Le Sermon sur la chute de Rome, de Jérôme Ferrari (2012)
C'est vraiment un livre très difficile à résumer.
Il s'agit de la chronique lacunaire d'une famille d'origine corse, à Paris, en Algérie et en Corse. Les membres, sur trois générations, avec une insistance particulière pour la dernière, s'expatrient ou reviennent, et tentent des aventures de vie inattendue, fondent et assistent à la destruction de ce qu'ils ont fondé, par exemple, leur bar dans un village corse, pour Matthieu et Libero.
Comme double fond donnant du corps à un récit bien écrit, pas toujours simplement, le Sermon sur la chute de Rome, prononcé par Augustin d'Hippone alors que ses paroissiens se désolaient de la chute annoncée de la capitale de la chrétienté.

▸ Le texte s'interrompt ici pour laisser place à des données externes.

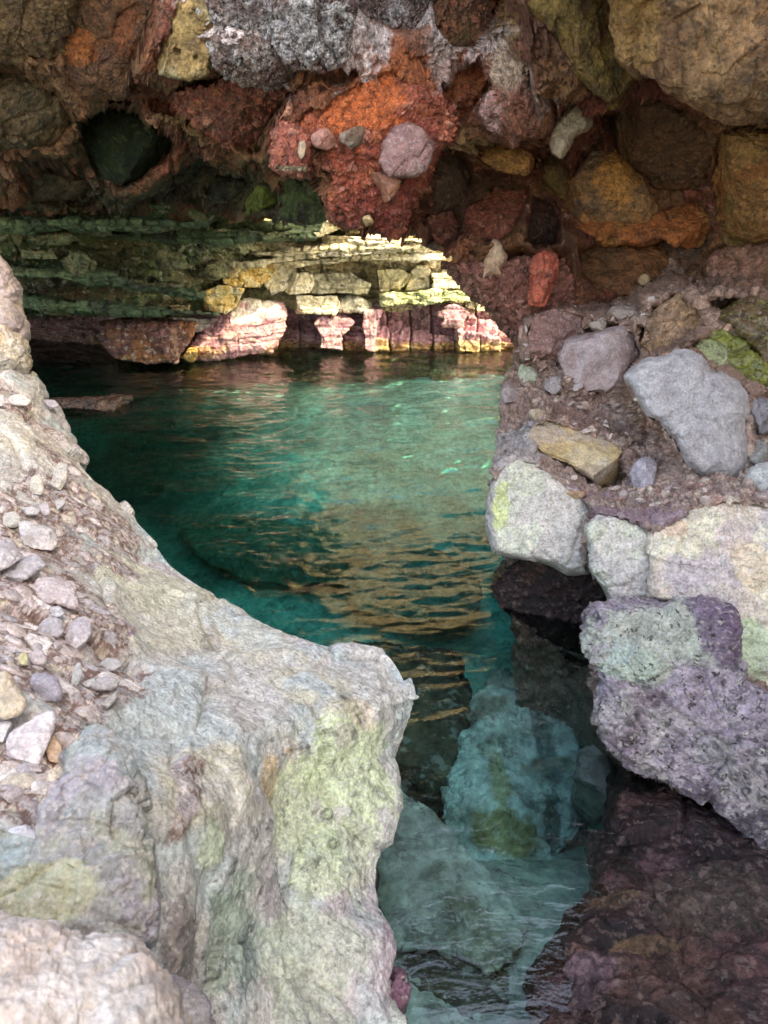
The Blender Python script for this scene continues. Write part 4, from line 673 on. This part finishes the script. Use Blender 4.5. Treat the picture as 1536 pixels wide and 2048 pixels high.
for o_, c, lb in big:
    a = sum(q[0] for q in o_) / len(o_); b = sum(q[1] for q in o_) / len(o_); q = on_ledge(a, b)
    if q is None: q = Z(a, b, .9)
    dd = (q - CAM) @ FW; w = max(x for x, _ in o_) - min(x for x, _ in o_); sz = w / F * dd
    B('stone', o_, ('d', dd - .2 * min(sz, .06)), [c, tuple(v * .85 for v in c), tuple(min(v * 1.12, .8) for v in c)], M_stone, lb, n=(.15, -.45, .88), front=.25 * sz, back=.35 * sz, p=2.4, sharp=.4, cuts=3, amp=.05, cat='stone', px_step=2.2)
# many small stones set in the three rubbly faces
def stone_mesh(k, col, mat):
    o_ = boulder('pebble', [(768 + 60 * math.cos(t) * rnd.uniform(.8, 1.15), 1024 + 42 * math.sin(t) * rnd.uniform(.8, 1.15)) for t in [i * math.pi / 4.5 for i in range(9)]], (768, 1024, 'd', 3), (0, -.92, .38), .09, .09, [col, tuple(v * .8 for v in col)], mat, p=2.1, cuts=5, sharp=.3, px_step=12, amp=.07)
    me = o_.data; co = np.empty(len(me.vertices) * 3, np.float32); me.vertices.foreach_get('co', co); co = co.reshape(-1, 3); co -= (co.max(0) + co.min(0)) / 2; co /= np.abs(co).max()
    me.vertices.foreach_set('co', co.ravel()); bpy.data.objects.remove(o_); return me
def scatter(S, Sn, sd, bl, num, smin, smax, pal, mat, label, group, k=7):
    ms = [stone_mesh(i, pal[i % len(pal)], mat) for i in range(k)]; spx, spy, spd = proj(S); got = []
    tries = 0
    while len(got) < num and tries < num * 30:
        tries += 1; a, b, rx, ry = bl[rnd.randrange(len(bl))]; t = rnd.uniform(0, 6.28); r = math.sqrt(rnd.random())
        x = a + rx * r * math.cos(t); y = b + ry * r * math.sin(t); s = smin + (smax - smin) * rnd.random() ** 2
        if any((x - u) ** 2 + (y - v) ** 2 < (w * F / 3.2 + s * F / 3.2) ** 2 * .6 for u, v, w in got): continue
        if not (-10 < x < 1546 and -10 < y < 2058): continue
        m = np.where((np.abs(spx - x) < 5) & (np.abs(spy - y) < 5) & (spd > .3))[0]
        if not len(m): continue
        i = m[np.argmin(spd[m])]; got.append((x, y, s)); o = bpy.data.objects.new('pebble', ms[rnd.randrange(k)]); C.objects.link(o)
        n = Vector(Sn[i]); o.location = Vector(S[i]) + n * s * -.02
        o.rotation_mode = 'QUATERNION'; o.rotation_quaternion = n.to_track_quat('Z', 'Y') @ __import__('mathutils').Euler((rnd.uniform(-.3, .3), rnd.uniform(-.3, .3), rnd.uniform(0, 6.3))).to_quaternion()
        o.scale = (s, s * rnd.uniform(.6, 1), s * rnd.uniform(.35, .6)); tag(o, label, 'pebble', group)
def sn(S, nu, nv):
    Qq = gridQ(nv, nu); Qq = flipped(S, Qq, CAM); return normals(S, Qq)
scatter(LED, sn(LED, 620, 900), None, [(60,1030,100,70),(90,1250,110,70),(170,1370,70,80),(60,1340,60,60),(60,1580,80,60),(60,1480,70,60),(200,1110,50,25),(20,1180,50,100),(30,1400,60,80)], 95, .008, .034, STONES, M_peb, 'small pale stone set in the brown mud of the left ledge', 'small stones set in the left ledge')
scatter(RIGHT, sn(RIGHT, 420, 520), None, [(1120,780,90,50),(1220,830,80,40),(1060,700,40,60),(1180,600,120,40),(1120,960,120,40),(1300,990,120,30),(1250,640,80,40)], 110, .010, .034, [(.38, .29, .26), (.42, .33, .28), (.33, .26, .24), (.44, .36, .28), (.34, .22, .18)], M_peb, 'small stone set in the conglomerate of the right bank', 'small stones set in the right bank')
# ---------------------------------------------------------------- seabed and rocks under water
g = np.linspace(-1, 1, 360); X, Y = np.meshgrid(np.sign(g) * np.abs(g) ** 1.7 * 22, np.sign(g) * np.abs(g) ** 1.7 * 22 + 4.5)
V = np.stack([X.ravel(), Y.ravel(), np.zeros(X.size)], 1); r_ = np.hypot(V[:, 0], V[:, 1] - 4)
V[:, 2] = -1.25 - .2 * sst(3, 4, V[:, 1]) + 1.15 * sst(5.0, 9, V[:, 1]) + .35 * sst(3.2, 1.8, V[:, 1]) + .22 * fbm(V, .5, 4, 71) + .06 * fbm(V, 3, 4, 72) + .5 * sst(3.2, 1.2, V[:, 1]) 
col = palette(V, [(.74, .76, .68), (.58, .62, .54), (.80, .80, .72)], .8, 73)
dk = sst(.02, .2, fbm(V, .7, 4, 74)) * sst(9.5, 7.0, V[:, 1]); col = col * (1 - .5 * dk)[:, None] * (1 - .3 * sst(5.0, 6.4, V[:, 1]) * sst(-.25, .15, fbm(V, .9, 3, 75)))[:, None]
tag(build('seabed', V, gridQ(360, 360), np.clip(col, .02, .9), M_bed), kind='structure')
def W(name, out, z, cols, label, mat=M_bed, front=.15, back=.6, n=(0, -.1, 1), **k):
    a = sum(q[0] for q in out) / len(out); b = sum(q[1] for q in out) / len(out)
    return boulder(name, out, (a, b, 'z', z), n, front, back, cols, mat, label=label, cat='rock', **{**dict(p=3, amp=.08, wob=.09, cuts=3, fac=.3), **k})
W('submerged_rock', [(950,1385),(990,1350),(1060,1370),(1130,1345),(1200,1375),(1215,1450),(1205,1560),(1190,1660),(1120,1730),(1040,1765),(960,1775),(890,1730),(885,1640),(905,1540),(930,1450)], -.52, [(.60, .66, .64), (.46, .50, .46), (.66, .7, .68), (.34, .36, .3)], 'long pale blue-white rock under water in the middle of the channel', front=.10, amp=.07, wob=.14, cuts=0, fac=.6, s=2.4, p=2, sharp=0, cs=3.5,
  pts=[(1010, 1660, 70, 60, (.36, .29, .13), .85), (1000, 1560, 22, 70, (.50, .46, .26), .8), (1085, 1470, 22, 100, (.16, .24, .24), .85), (1110, 1650, 20, 60, (.12, .14, .13), .8)])
W('submerged_rock', [(740,1590),(860,1620),(970,1740),(1040,1850),(1000,1930),(880,1900),(760,1850)], -.36, [(.52, .56, .52), (.36, .36, .28)], 'pale slab under water near the foot of the left ledge', front=.05, amp=.03, wob=.17, cuts=0, fac=.2, s=1.5, p=2, sharp=0)
W('submerged_rock', [(1030,1262),(1100,1255),(1180,1290),(1200,1320),(1130,1330),(1050,1300)], -.22, [(.32, .30, .28), (.42, .4, .38)], 'flat grey rock just under the surface below the cavity', sharp=.5)
W('submerged_rock', [(1160,1500),(1215,1480),(1250,1530),(1225,1600),(1190,1640),(1150,1600)], -.25, [(.42, .42, .40), (.34, .34, .33)], 'grey rock under water at the corner of the purple shelf', sharp=.5)
W('submerged_rock', [(690,1300),(800,1290),(900,1310),(940,1400),(930,1500),(890,1620),(800,1660),(700,1600)], -.6, [(.10, .09, .07), (.15, .13, .09)], 'dark olive rock under water against the left ledge', front=.2)
W('submerged_rock', [(770,1880),(850,1860),(940,1900),(1020,1960),(1000,2080),(880,2150),(740,2100)], -.5, [(.09, .085, .07), (.13, .12, .08)], 'dark rock under water at the bottom of the channel', front=.15)
W('submerged_rock', [(360,1050),(470,1030),(620,1060),(760,1100),(700,1160),(520,1160),(400,1110)], -1.1, [(.26, .27, .2), (.3, .3, .22)], 'large dark rock under water beside the left ledge')
W('submerged_rock', [(700,1130),(850,1100),(960,1160),(940,1230),(800,1240),(700,1200)], -1.2, [(.30, .33, .28), (.2, .2, .16)], 'greenish rock under water in the middle distance')
W('submerged_rock', [(250,900),(400,880),(520,920),(440,980),(300,980)], -1.2, [(.28, .28, .22)], 'dark rock under water off the left bank')
boulder('half_sunk_rock', [(60,815),(110,795),(200,792),(285,795),(300,808),(285,824),(200,834),(120,838)], (180, 815, 'z', .0), (0, -.6, .8), .10, .4, [(.17, .085, .05), (.26, .15, .08), (.12, .07, .05)], M_wet, p=3, amp=.05, sharp=.4, label='long brown rock barely above the water near the left bank', cat='rock')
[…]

Ce double fond n'est pas plaqué trop artificiellement : Aurélie et Matthieu, les frère et soeur de la dernière génération, ont recherché Augustin, l'un en tant qu'archéologue, l'autre en tant d'étudiant en philosophie.
Extraits :
- (...) Libero en était certain, les gens étaient prêts à payer le prix de la qualité, mais comme il fallait se résigner à vivre à l'heure du tourisme de masse et accueillir également des cohortes de gens fauchés, il était hors de question de se cantonner aux produits de luxe et ils ne devaient pas hésiter à vendre aussi de la merde à vil prix, et Libero savait comment résoudre cette redoutable équation, son frère Sauveur et Virgile Ordioni leur fourniraient du jambon de premier choix, du jambon de trois ans, et des fromages, quelque chose de vraiment exceptionnel, et même de si exceptionnel que quiconque y aurait goûté mettrait la main portefeuille en pleurant de gratitude, et pour le reste, inutile de s'embarrasser avec des produits de seconde zone, les saloperies que vendaient les supermarchés dans leurs rayons terroir, conditionnés dans des filets rustiques frappés de la tête de Maure et parfumés en usine avec des sprays à la farine de châtaigne, autant y aller carrément dans l'ignoble, en toute franchise, sans chichis, avec du cochon chinois, charcuté en Slovaquie, qu'on pourrait refourguer pour une bouchée de pain (...)
- Il était certain de ne jamais la revoir. Il ne savait pas qu'il comprendrait bientôt combien ces paroles blessantes débordaient d'amour car personne ne l'avait ni ne l'aimerait jamais comme Judith et, quelques semaines plus tard, dans la nuit de pillage et de sang qui réduirait le monde en cendres, c'est à Judith qu'il penserait et c'est vers elle qu'il se tournerait de nouveau (...).
- A nouveau, le monde était vaincu par les ténèbres et il n'en resterait rien, pas un seul vestige. A nouveau, la voix du sang montait vers Dieu depuis le sol, dans la jubilation des os brisés, car nul homme n'est le gardien de son frère (...).